MATERIAL PROVIDED start

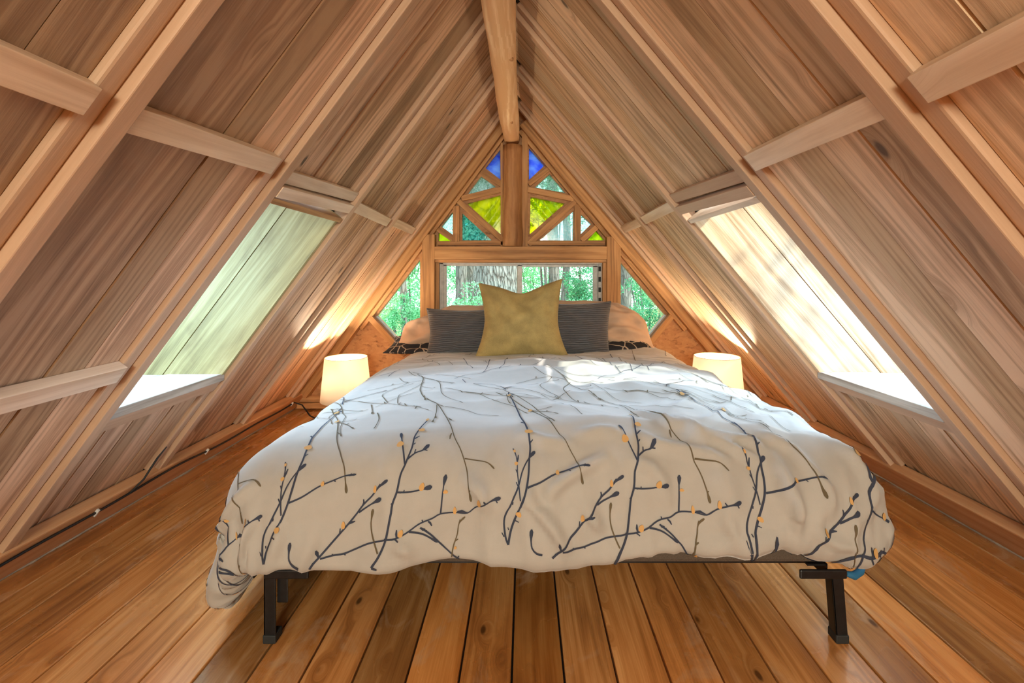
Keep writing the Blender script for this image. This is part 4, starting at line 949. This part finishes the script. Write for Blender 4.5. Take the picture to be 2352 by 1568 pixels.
table_lamp(1.134, 2.80, 0.467, 0.129, 0.155, 0.2, 'lit cream table lamp on the floor right of the bed', 24)

# ------------------------------------------------------------------ cable along the left baseboard
def bp(a, y, d=-0.013): return RP('left', a, y, d)
pts = []
n = 90
for i in range(n):
    y = 1.30+(3.20-1.30)*i/(n-1)
    a = 0.118+0.012*math.sin(y*4)+0.008*math.sin(y*9.7); pts.append(bp(a, y))
pts += [Vector((-1.50, 3.20, 0.07)), Vector((-1.42, 3.14, 0.015)), Vector((-1.30, 3.05, 0.006)), Vector((-1.175, 2.95, 0.006))]
mb = MB(); mb.tube(pts, 0.0045, 8)
tag(mb.build('lamp_cable', M['cable']), 'black lamp cable clipped along the left baseboard', 'cable')
for k, y in enumerate((1.36, 1.72, 2.32, 3.17)):
    a = 0.118+0.012*math.sin(y*4)+0.008*math.sin(y*9.7); S = SIDE['left']; p = bp(a, y, -0.0085)
    mb = MB(); mb.box(p-S['u']*0.014-Vector((0, 0.004, 0)), (0, 0.008, 0), S['u']*0.028, S['n']*0.011)
    tag(mb.build('cable_clip', M['clip'], loc=p, bevel=0.001), 'white cable clip, %s of the four along the left baseboard' % ('nearest', 'second nearest', 'third nearest', 'farthest')[k], 'clip', 'white clips holding the lamp cable')
mb = MB(); p0 = RP('left', 0.15, 1.93, -0.006)
mb.tube([RP('left', 0.125, 1.86, -0.014), RP('left', 0.17, 1.90, -0.01), RP('left', 0.24, 1.94, 0.012), RP('left', 0.29, 1.952, 0.014)], [0.003, 0.004, 0.004, 0.002], 8)
tag(mb.build('grey_cord', M['rubber']), 'short grey cord end sticking up by a rafter foot on the left', 'cord')
# rough foam bead sealing the floor edge
for sd in ('left', 'right'):
    mb = MB(); pts = []; rad = []
    for i in range(420):
        y = YB+(YW-YB-.02)*i/419; p = RP(sd, 0.004, y, 0.0); p.x += SIDE[sd]['sg']*0.008*(1+noise.noise(Vector((y*9, 0, 1)))); pts.append(p)
        rad.append(0.0045+0.005*abs(noise.noise(Vector((y*31, 3, 1)))))
    mb.tube(pts, rad, 8, wob=0.6)
    o = mb.build('trim_1' if sd == 'left' else 'trim_2', M['sill']); o['kind'] = 'structure'

# ------------------------------------------------------------------ forest outside the gable
def bark(name, c1, c2, sc=1.0):
    m, nt, out = newmat(name)
    uv = nd(nt, 'ShaderNodeUVMap'); uv.uv_map = 'UVMap'
    sp = nd(nt, 'ShaderNodeSeparateXYZ'); nt.links.new(uv.outputs[0], sp.inputs[0])
    v = comb(nt, math_n(nt, 'MULTIPLY', sp.outputs[0], 22.0*sc), math_n(nt, 'MULTIPLY', sp.outputs[1], 5.0*sc))
    n = noise_n(nt, v, 1.0, 4, 0.6, 1.2)
    vo = nd(nt, 'ShaderNodeTexVoronoi'); vo.feature = 'DISTANCE_TO_EDGE'; vo.inputs['Scale'].default_value = 1.0
    mx = nd(nt, 'ShaderNodeVectorMath'); mx.operation = 'ADD'; nt.links.new(v, mx.inputs[0]); nt.links.new(comb(nt, n, n), mx.inputs[1]); nt.links.new(mx.outputs[0], vo.inputs['Vector'])
    f = math_n(nt, 'ADD', math_n(nt, 'MULTIPLY', vo.outputs['Distance'], 1.6), math_n(nt, 'MULTIPLY', n, 0.35))
    col = ramp(nt, f, [(0.16, c1), (0.45, c2)])
    bsdf(nt, out, col, 0.9, f, 1.0, 0.03)
    return m
M['bark'] = bark('furrowed bark', (0.015, 0.02, 0.017), (0.24, 0.25, 0.24))
M['bark2'] = bark('grey bark', (0.05, 0.055, 0.05), (0.17, 0.17, 0.16), 0.6)
def leafm(name, c1, c2):
    m, nt, out = newmat(name)
    at = nd(nt, 'ShaderNodeAttribute'); at.attribute_name = 'rnd'
    sc = nd(nt, 'ShaderNodeSeparateColor'); nt.links.new(at.outputs['Color'], sc.inputs[0])
    col = ramp(nt, sc.outputs[0], [(0.0, c1), (1.0, c2)])
    d = nd(nt, 'ShaderNodeBsdfDiffuse'); t = nd(nt, 'ShaderNodeBsdfTranslucent')
    nt.links.new(col, d.inputs[0]); nt.links.new(col, t.inputs[0])
    mx = nd(nt, 'ShaderNodeMixShader'); mx.inputs[0].default_value = 0.4
    nt.links.new(d.outputs[0], mx.inputs[1]); nt.links.new(t.outputs[0], mx.inputs[2]); nt.links.new(mx.outputs[0], out.inputs[0])
    return m
M['leaf1'] = leafm('bright leaves', (0.05, 0.32, 0.13), (0.34, 0.80, 0.45))
M['leaf2'] = leafm('dark leaves', (0.02, 0.17, 0.09), (0.14, 0.52, 0.27))
GZ = -3.0
def gp(X, Yp, D): return Vector(((X-1205)/1090*D, D, EYE-(Yp-630)/1090*D))
def trunk(X, D, w, lab, mat='bark2', lean=0.0, group='tree trunks outside the gable'):
    x = (X-1205)/1090*D; r = w/1090*D/2
    mb = MB(); n = 40
    pts = [(x+lean*(i/n-.4)*4+0.03*math.sin(i*.5+X), D, GZ+(11.0)*i/n) for i in range(n+1)]
    mb.tube(pts, [r*(1.15-0.25*i/n)*(1+0.5*max(0, 1-i/4)) for i in range(n+1)], 24, wob=0.16)
    return tag(mb.build('tree_trunk', M[mat]), lab, 'tree', group)
trunk(1140, 7.5, 96, 'broad trunk with deeply furrowed bark behind the sliding window', 'bark')
trunk(1056, 9.5, 24, 'pale slim trunk at the left of the sliding window', lean=-.02)
trunk(1090, 14, 26, 'grey trunk just left of the furrowed one')
trunk(1270, 11, 24, 'grey trunk near the middle of the right window pane')
trunk(1300, 13, 16, 'slim dark trunk right of the grey trunk in the right pane', lean=.03)
trunk(1438, 12, 26, 'blurred trunk beside the post in the right side window')
trunk(928, 12, 12, 'thin trunk in the left side window')
trunk(1100, 16, 20, 'trunk showing through the left yellow pane')
def shrub(c, R, n, ls, mat, lab, seed, name='leafy_shrub', cat='shrub', group='foliage outside the gable', sq=(1, 1, 1)):
    rr = random.Random(seed); mb = MB()
    blobs = [(Vector((rr.gauss(0, .45)*sq[0], rr.gauss(0, .45)*sq[1], rr.gauss(0, .45)*sq[2]))*R, R*rr.uniform(.25, .5)) for _ in range(16)]
    for k in range(n):
        bc, br = blobs[rr.randrange(16)]
        d = Vector((rr.gauss(0, 1), rr.gauss(0, 1), rr.gauss(0, 1))).normalized()
        p = Vector(c)+bc+d*br*rr.uniform(.6, 1.05)
        t = Vector((rr.gauss(0, 1), rr.gauss(0, 1), rr.gauss(0, .6)-0.3)).normalized(); s_ = t.cross(Vector((rr.gauss(0, 1), rr.gauss(0, 1), rr.gauss(0, 1)))).normalized()
        l = ls*rr.uniform(.6, 1.3); w = l*.35; b = len(mb.v)
        mb.v += [p, p+t*l*.5+s_*w, p+t*l, p+t*l*.5-s_*w]
        mb.face([b, b+1, b+2, b+3], [(0, 0)]*4, rr.random())
    # woody stems down to the ground
    for k in range(5):
        bc, br = blobs[k]; q = Vector(c)+bc
        mb.tube([(c[0]+rr.uniform(-.2, .2), c[1], GZ), (Vector((c[0], c[1], GZ))+q)/2, q], [0.06, 0.04, 0.015], 6, mi=1)
    return tag(mb.build(name, [M[mat], M['bark2']]), lab, cat, group)
SH = [
 (1060, 728, 6.4, .34, 3800, .03, 'leaf1', 'bright leafy shrub at the lower left of the sliding window'),
 (1345, 668, 8.0, .40, 5000, .035, 'leaf2', 'dense green bush at the right end of the sliding window'),
 (1295, 728, 6.0, .30, 3000, .03, 'leaf1', 'low bright bush behind the right charcoal pillow'),
 (935, 735, 8.5, .45, 4000, .035, 'leaf1', 'leafy bush low in the left side window'),
 (1480, 720, 9.2, .45, 4000, .035, 'leaf2', 'leafy bush low in the right side window'),
 (1500, 610, 15, .9, 3000, .07, 'leaf2', 'darker foliage high in the right side window'),
 (955, 610, 15, 1.0, 3200, .07, 'leaf1', 'foliage high in the left side window'),
 (1225, 640, 19, 1.1, 4200, .08, 'leaf1', 'pale foliage far behind the middle of the window'),
 (1035, 625, 20, 1.2, 4200, .08, 'leaf1', 'pale foliage far behind the left pane'),
 (1390, 600, 21, 1.4, 4200, .09, 'leaf1', 'pale foliage far behind the right pane'),
 (1265, 480, 11, .55, 2600, .06, 'leaf2', 'leafy branch behind the right yellow pane'),
 (1090, 525, 17, .9, 3000, .07, 'leaf2', 'foliage behind the left teal pane'),
 (1310, 700, 26, 2.0, 6000, .12, 'leaf1', 'distant green thicket on the right'),
 (1120, 700, 27, 2.2, 6000, .12, 'leaf1', 'distant green thicket on the left'),
 (1480, 660, 26, 1.9, 6000, .12, 'leaf1', 'distant thicket seen through the right side window'),
 (920, 680, 26, 2.1, 6000, .12, 'leaf1', 'distant thicket seen through the left side window'),
]
for i, (X, Y, D, R, n, ls, mt, lab) in enumerate(SH):
    shrub(gp(X, Y, D), R, n, ls, mt, lab, 100+i)
# garden table seen through the right side window
p = gp(1432, 738, 9.0)
e = empty('garden_table', (p.x, p.y, GZ), 'pale round garden table seen through the right side window', 'table')
mb = MB(); mb.lathe([(0, p.z-GZ-.03), (0.42, p.z-GZ-.03), (0.44, p.z-GZ-.015), (0.42, p.z-GZ), (0, p.z-GZ)], (p.x, p.y, GZ)); mb.build('tabletop', M['ceramic'], e)
mb = MB(); mb.lathe([(0.3, 0), (0.3, .03), (0.05, .06), (0.04, p.z-GZ-.031)], (p.x, p.y, GZ)); mb.build('pedestal', M['ceramic'], e)
gm = MB(); n = 24
for j in range(n+1):
    for i in range(n+1): gm.v.append(Vector((-30+60*i/n, 3.9+50*j/n, GZ+0.15*noise.noise(Vector((i*.7, j*.7, 0))))))
for j in range(n):
    for i in range(n): gm.face([j*(n+1)+i, j*(n+1)+i+1, (j+1)*(n+1)+i+1, (j+1)*(n+1)+i], [(0, 0)]*4, .5, 0, True)
M['ground'] = plain('forest floor', (0.16, 0.24, 0.09), 0.95, 0, 3, 0.4)
gm.build('ground', M['ground'])['kind'] = 'structure'

# leafy tree outside the right slope that dapples the sun in the skylight
shrub((2.96, 0.81, 2.67), 0.9, 1000, .09, 'leaf1', 'leafy tree outside the right skylight', 301, name='shade_tree', cat='tree', group='trees outside the slopes')
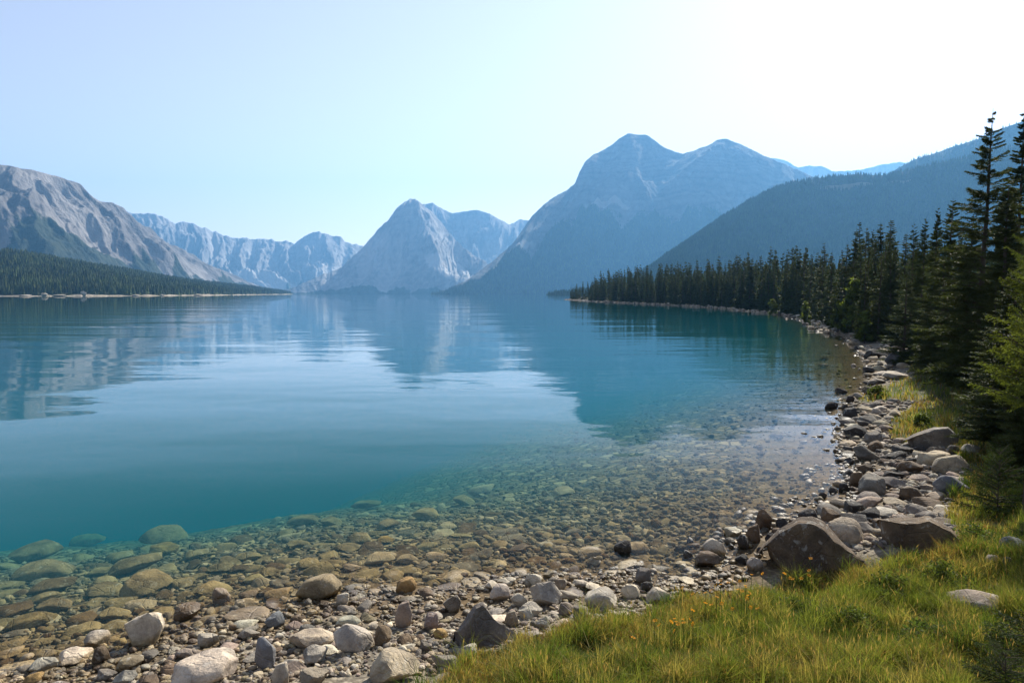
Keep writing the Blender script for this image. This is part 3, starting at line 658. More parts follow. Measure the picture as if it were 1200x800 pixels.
# ------------------------------------------------------------------ far woods (masses nobody could count)
def cone_trees(name, label, P, Hs, mat, rad=.17, tiers=3, sides=5, seed=0, var=.38):
    r = np.random.default_rng(seed); n = len(P); Vs = []; Fs = []; k = 0; tc = []
    tone = np.clip(1 + r.normal(0, var * .6, n) + var * 1.3 * fbm(P[:, 0] / 70, P[:, 1] / 70, 3, seed + 4), .35, 2)
    for t in range(tiers):
        z0 = .04 + .84 * t / tiers * 1.0; z1 = min(1., z0 + 1.5 / tiers); rr_ = rad * (1 - z0 * .88)
        a = r.uniform(0, 6.28, n)[:, None] + np.arange(sides)[None] / sides * 6.283
        rj = rr_ * r.uniform(.6, 1.25, (n, sides))
        ring = np.stack([np.cos(a) * rj, np.sin(a) * rj, z0 + r.uniform(-.05, .05, (n, sides))], -1)
        apex = np.stack([r.normal(0, .01, n), r.normal(0, .01, n), np.full(n, z1)], -1)[:, None]
        blk = np.concatenate([ring, apex], 1) * Hs[:, None, None] + P[:, None]
        base = k + np.arange(n)[:, None] * (sides + 1); i = np.arange(sides)[None]
        Fs.append(np.stack([base + i, base + (i + 1) % sides, np.broadcast_to(base + sides, (n, sides))], -1).reshape(-1, 3))
        Vs.append(blk.reshape(-1, 3)); tc.append(np.repeat(tone, sides + 1)); k += n * (sides + 1)
    me = mesh_np(name, np.vstack(Vs), np.vstack(Fs), False, colors=np.concatenate(tc)[:, None] * np.ones(3))
    return tag(link(name, me, mat), label, 'forest', kind='stuff')
def scatter(m, n, seed, cond=None, hmin=6, hmax=14, extra=None):
    r = np.random.default_rng(seed); Xg, Yg, Zg, Fo = m['X'], m['Y'], m['Z'], m['fo']
    # area weights
    ax = np.hypot(np.diff(Xg, axis=0)[:, :-1], np.diff(Yg, axis=0)[:, :-1]); bx = np.hypot(np.diff(Xg, axis=1)[:-1], np.diff(Yg, axis=1)[:-1])
    u_ = 600 + 800 * Xg / Yg; vis = ((u_ > -40) & (u_ < 1250))[:-1, :-1]
    wgt = (ax * bx / (Yg[:-1, :-1] / 1000)**1.6) * vis * (Fo[:-1, :-1] > .45 if cond is None else cond(Xg, Yg, Zg)[:-1, :-1])
    pr = wgt.ravel() / wgt.sum(); idx = r.choice(len(pr), n, p=pr); i, j_ = np.unravel_index(idx, wgt.shape)
    a, b = r.random(n), r.random(n)
    def ip(G): return (G[i, j_] * (1 - a) + G[i + 1, j_] * a) * (1 - b) + (G[i, j_ + 1] * (1 - a) + G[i + 1, j_ + 1] * a) * b
    P = np.stack([ip(Xg), ip(Yg), ip(Zg)], -1)
    return P, r.uniform(hmin, hmax, n) * (1 + .25 * fbm(P[:, 0] / 60, P[:, 1] / 60, 2, seed))
P, Hs = scatter(m8, 26000, 5, cond=lambda X, Y, Z: Z > .8, hmin=5, hmax=17)
keep = P[:, 2] > 1.7 + 3.2 * fbm(P[:, 0] / 45, P[:, 1] / 45, 3, 8)
cone_trees('forest', 'dark conifer wood covering the low hill on the left shore', P[keep], Hs[keep], M['wood_far'], .19, 3, 6, 1, .6)
P, Hs = scatter(m7, 34000, 6, hmin=9, hmax=16); cone_trees('forest', 'hazy conifer wood covering the near shoulder on the right', P, Hs, M['wood_far'], .20, 2, 5, 2, .26)
P, Hs = scatter(m7b, 12000, 7, hmin=9, hmax=16); cone_trees('forest', 'hazy conifer wood covering the high ridge on the right', P, Hs, M['wood_far'], .20, 2, 5, 3, .26)
P, Hs = scatter(m5, 16000, 8, hmin=12, hmax=20); cone_trees('forest', 'dark blue conifer wood at the foot of the great double mountain', P, Hs, M['wood_far'], .18, 1, 5, 4)
# low wood between the point and the shoulder
rp = np.random.default_rng(4); n = 2600
uu = rp.uniform(690, 1330, n); yy = rp.uniform(0, 1, n)**1.3
y0 = np.interp(uu, [690, 760, 850, 950, 1000, 1330], [400, 330, 220, 150, 130, 110]); Yy = y0 + yy * 700
Xx = (uu - 600) / 800 * Yy; ok = sdist(Xx, Yy) > 4; Xx, Yy = Xx[ok], Yy[ok]; Zz = ground_z(Xx, Yy)
cap_h = np.minimum(11, np.maximum(3, ((HOR + 4 - np.interp(600 + 800 * Xx / Yy, env_u, env_v) - 4) / 800 * Yy) - Zz))
ex_u = rp.uniform(1290, 2300, 420); ex_y = 34 + 300 * rp.uniform(0, 1, 420) ** 1.5; Xe = (ex_u - 600) / 800 * ex_y
Xx = np.concatenate([Xx, Xe]); Yy = np.concatenate([Yy, ex_y]); Zz = ground_z(Xx, Yy); cap_h = np.concatenate([cap_h, rp.uniform(6, 11, 420)])
cone_trees('forest', 'dark conifer wood on the flat land behind the wooded point', np.stack([Xx, Yy, Zz], -1), cap_h * rp.uniform(.6, 1, len(Xx)), M['wood_far'], .15, 4, 6, 9)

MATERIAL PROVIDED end

* [EXERCISE OBJECTIVE] From the first line of the material down to the line containing "table_lamp(1.134, 2.80, 0.467, 0.129, 0.155, 0.2, 'lit", inclusive, return each line exactly, skipping any picture.

* [OUTPUT BELOW]
Keep writing the Blender script for this image. This is part 4, starting at line 949. This part finishes the script. Write for Blender 4.5. Take the picture to be 2352 by 1568 pixels.
table_lamp(1.134, 2.80, 0.467, 0.129, 0.155, 0.2, 'lit cream table lamp on the floor right of the bed', 24)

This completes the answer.